Dając wiarę zeznaniom świadków – R. i A. L., a także opinii biegłego z zakresu rekonstrukcji wypadków drogowych – sąd pierwszej instancji w ocenie sądu odwoławczego miał zatem pełne podstawy do uznania zawinionego sprawstwa obwinionej odnośnie przypisanego jej wykroczenia. Brak jest zatem podstaw do uniewinnienia Jaśminy A. od popełnienia zarzucanego jej czynu, o co wnosił jej obrońca w złożonym środku zaskarżenia. Sąd meriti rozpoznając sprawę nie dopuścił się również tego rodzaju uchybień proceduralnych, które powodowałyby konieczność uchylenia zaskarżonego wyroku i przekazania sprawy do ponownego rozpoznania sądowi pierwszej instancji.

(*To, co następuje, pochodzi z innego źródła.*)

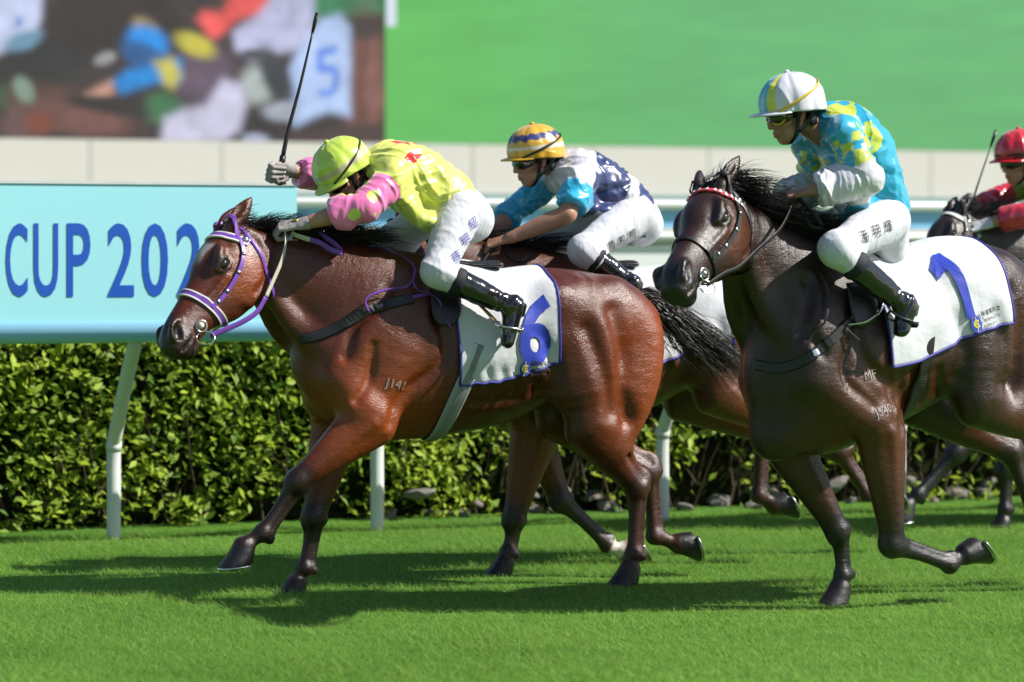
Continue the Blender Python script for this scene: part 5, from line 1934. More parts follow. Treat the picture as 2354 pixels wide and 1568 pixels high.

Reasumując, sąd rejonowy zasadnie uznał obwinioną za sprawcę czynu zabronionego, wypełniającego dyspozycję z art. 86 § 1 k.w., zaś wymierzenie Jaśminie A. za ten czyn kary grzywny w kwocie 300 złotych uznać należy za prawidłową reakcję karną, adekwatną do stopnia społecznej szkodliwości jej czynu oraz stopnia jej winy. Biorąc bowiem pod uwagę społeczną szkodliwość popełnionego czynu, stopień naruszenia reguł ostrożności i spowodowane tym samym zagrożenie w ruchu drogowym, wymierzona obwinionej kara grzywny jest stosunkowo niska i nie może być uznana za rażąco niewspółmiernie surową w rozumieniu art. 438 pkt 4 k.p.k. w zw. z art. 109 § k.p.s.w.

Z uwagi na powyższe okoliczności sąd odwoławczy nie znalazł podstaw do uwzględnienia apelacji i dlatego utrzymał w mocy zaskarżony wyrok na podstawie art. 437 § 1 k.p.k. w zw. z art. 109 § 2 k.p.s.w.

Na podstawie art. 636 § 1 k.p.k. w zw. art. 119 k.p.s.w. Sąd Okręgowy w Łodzi zasądził od obwinionej Jaśminy A. na rzecz Skarbu Państwa kwotę 80 złotych tytułem kosztów sądowych za postępowanie odwoławcze w niniejszej sprawie.